Open the MCA portal, use the View Company / LLP Master Data service and enter your CIN or company name. The master data shows the company status, such as Active, Active in progress, Under process of striking off, Strike Off, or Dissolved. Save a dated screenshot. The exact status tells you whether you are still in the notice window or whether the company has already been struck off and needs restoration.

My company never started business. Do I still need to respond?

Yes. Even a company that never commenced operations has annual compliance obligations until it is properly closed. If you want to keep the company, file the pending returns and reply to the notice. If you genuinely want to close it, you may be able to apply for voluntary strike-off yourself instead of letting the ROC strike it off, which gives directors a cleaner exit. Take CA or CS advice on which route fits your facts.

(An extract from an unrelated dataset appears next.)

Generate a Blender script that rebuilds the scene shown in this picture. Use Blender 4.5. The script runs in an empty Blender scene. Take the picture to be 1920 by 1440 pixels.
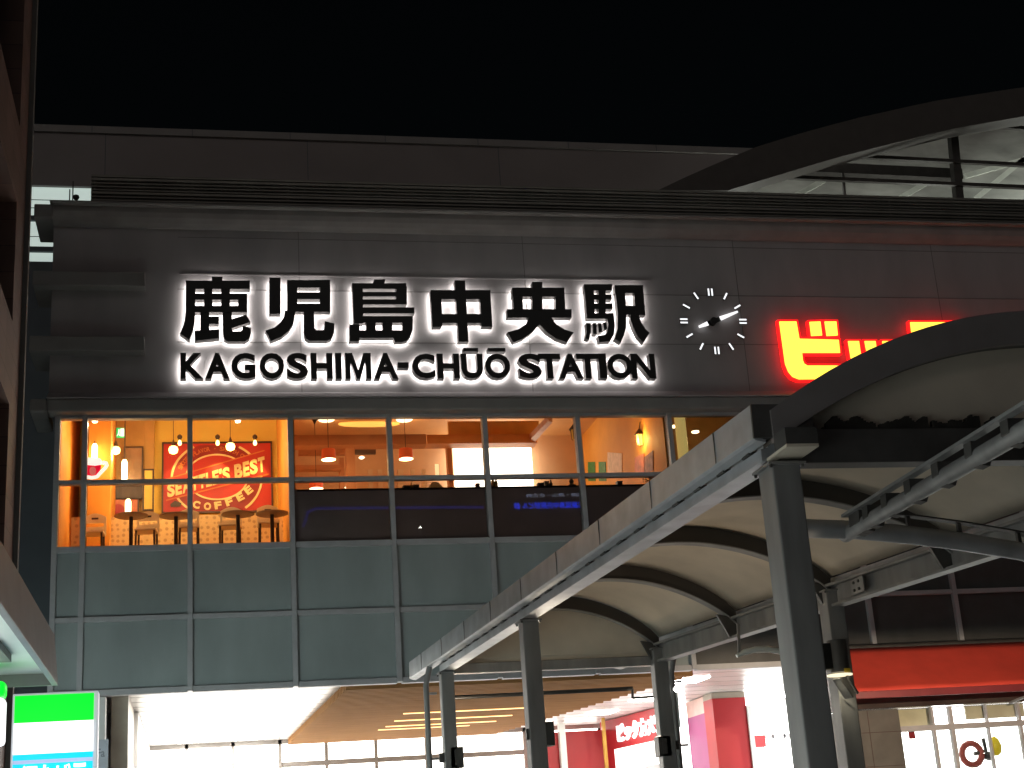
import bpy, math, random
from mathutils import Vector, Matrix
random.seed(7)
sc = bpy.context.scene
COL = sc.collection
R = math.radians

# ------------------------------------------------------------------ camera
FPX, PITCH, YAW = 2800.0, R(17.6), R(77.4)          # focal length in photo pixels (1920 wide)
CAM = Vector((0, -26, 1.6))
_F = Vector((math.cos(YAW), math.sin(YAW), 0)); _R0 = Vector((math.sin(YAW), -math.cos(YAW), 0)); _Z = Vector((0, 0, 1))
FW = _F * math.cos(PITCH) + _Z * math.sin(PITCH)
UP0 = -_F * math.sin(PITCH) + _Z * math.cos(PITCH)
SR, CR = .0685, .99765
AX, AY = _R0 * CR - UP0 * SR, _R0 * SR + UP0 * CR    # image right, image up
cam = bpy.data.cameras.new('camera'); camo = bpy.data.objects.new('camera', cam); COL.objects.link(camo)
cam.sensor_width = 36; cam.lens = 36 * FPX / 1920; cam.clip_end = 2000; cam.clip_start = .05
camo.matrix_world = Matrix(((AX.x, AY.x, -FW.x, CAM.x), (AX.y, AY.y, -FW.y, CAM.y), (AX.z, AY.z, -FW.z, CAM.z), (0, 0, 0, 1)))
sc.camera = camo
def ray(px, py): return FPX * FW + (px - 960) * AX - (py - 720) * AY
def PX(px, py, X): v = ray(px, py); return CAM + v * ((X - CAM.x) / v.x)
def PY(px, py, Y=0.0): v = ray(px, py); return CAM + v * ((Y - CAM.y) / v.y)
def PZ(px, py, z): v = ray(px, py); return CAM + v * ((z - CAM.z) / v.z)

# ------------------------------------------------------------------ world, moon-and-city glow, exposure
w = bpy.data.worlds.new('World'); sc.world = w; w.use_nodes = True
nt = w.node_tree; sky = nt.nodes.new('ShaderNodeTexSky'); sky.sky_type = 'NISHITA'; sky.sun_disc = False
sky.sun_elevation = R(3); sky.sun_rotation = R(200)
bg = nt.nodes['Background']; nt.links.new(sky.outputs[0], bg.inputs[0]); bg.inputs[1].default_value = .001
sl = bpy.data.lights.new('sun', 'SUN'); sl.energy = .22; sl.angle = R(50); sl.color = (1, .90, .84)
so = bpy.data.objects.new('sun', sl); COL.objects.link(so)
so.rotation_euler = Vector((.12, .93, -.36)).to_track_quat('-Z', 'Y').to_euler()
sc.view_settings.view_transform = 'Standard'; sc.view_settings.look = 'None'; sc.view_settings.exposure = 0; sc.view_settings.gamma = 1
sc.cycles.use_denoising = True; sc.cycles.max_bounces = 6; sc.cycles.transparent_max_bounces = 12
sc.cycles.caustics_reflective = False; sc.cycles.caustics_refractive = False; sc.cycles.sample_clamp_indirect = 4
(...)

The company is already struck off. Can it be restored?

In many cases yes. Restoration of a struck-off company is generally sought through an appeal or application to the National Company Law Tribunal (NCLT) within the time limit allowed by law. The tribunal can order the company's name to be restored to the register, usually subject to filing all pending documents and paying the applicable fees. Because timelines and grounds are strict, engage a company secretary or advocate promptly.

Will striking off cancel the company's debts and liabilities?

No. Strike-off does not wipe out genuine liabilities. The liability of every director, officer and member continues as if the company had not been dissolved, and creditors, tax authorities and other claimants can still pursue dues. Treat strike-off as a removal from the register, not as a clean discharge of obligations.

Can I use RTI to stop the strike-off or get my company restored?

No. RTI is only a tool to obtain records and information held by the Ministry of Corporate Affairs and the ROC, such as a copy of the notice, the file noting or the proof of service. It cannot stop a strike-off, complete your statutory filings, or order restoration. The actual remedy is to reply to the notice, complete the pending filings, and if already struck off, apply to the NCLT for restoration.